РАНЬШЕ ВЫСТРЕЛА НЕ ПАДАТЬ

На работе я получил казенную дачу в Белых Берегах. В оппозиционной советской власти газете про эти обкомовские дачи вся­кую ерунду писали. А меж тем в моем дачном доме были такие кривые полы, покрытые линолеумом, что когда жена их мыла, проси­ла меня посидеть, не хо­дить, чтобы я не убился. Окна в щелях, дуло страш­но, старая казенная мебель и разномастная посуда, — на стол неудобно ставить. Это к вопросу «о роскоши», в какой мы, номенклатур­щики, жили тогда. И вот на эту дачу я приезжал обычно ближе к ночи, по­тому что в привычку взял: пока все запланированное с утра не сделаю, с работы не уходить.

Я для себя по жизни вы­работал правило: рань­ше выстрела не падать. И в Брянске работал, выкла­дывался с полной отдачей. В 91 году меня перевели на работу в Верховный Совет РСФСР, назначили председателем комиссии по национальному и го­сударственному устрой­ству. Крушение нашего государства я там пережил, и пережил очень тяжело. Секретарем Президиума Верховного совета работал с новым составом избран­ных депутатов. Очень горя­чее было время, жена по­стельное белье в Белый дом привезла, я часто и спал там, в рабочем кабинете. И так происходило до осе­ни 1993 года, до расстрела Белого Дома. Тогда я и ушел, работал потом в «Мостран-сгазе».

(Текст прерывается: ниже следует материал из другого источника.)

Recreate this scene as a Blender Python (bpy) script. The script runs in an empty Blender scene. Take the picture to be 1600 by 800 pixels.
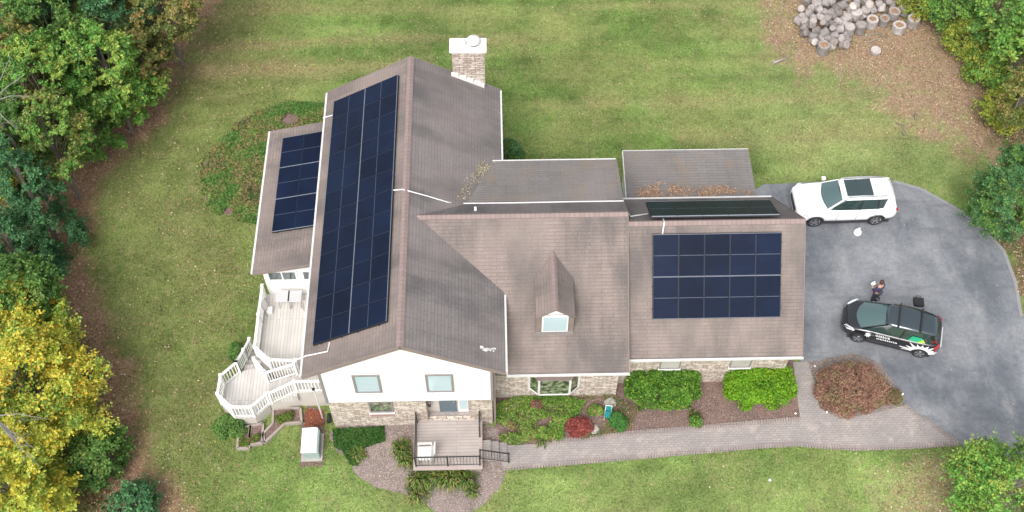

Я не для себя работал, я работал для народа, — так скажу, и это не просто слова. А вспоминая сегодня Брянщину, она, как в старой песне, стала берегом, с кото­рого я унес свой заветный камень: любовь к людям труда, любовь к России.

Записал Ю.Ф.

 

СПРАВКА: Виталий Григорьевич СЫРОВАТКО председатель Брянского облисполкома (1989-1991 годы), до этого — инструктор ЦК КПСС, первый секретарь Краснодарского крайкома ВЛКСМ. В настоящее время — на пенсии, живет в Москве.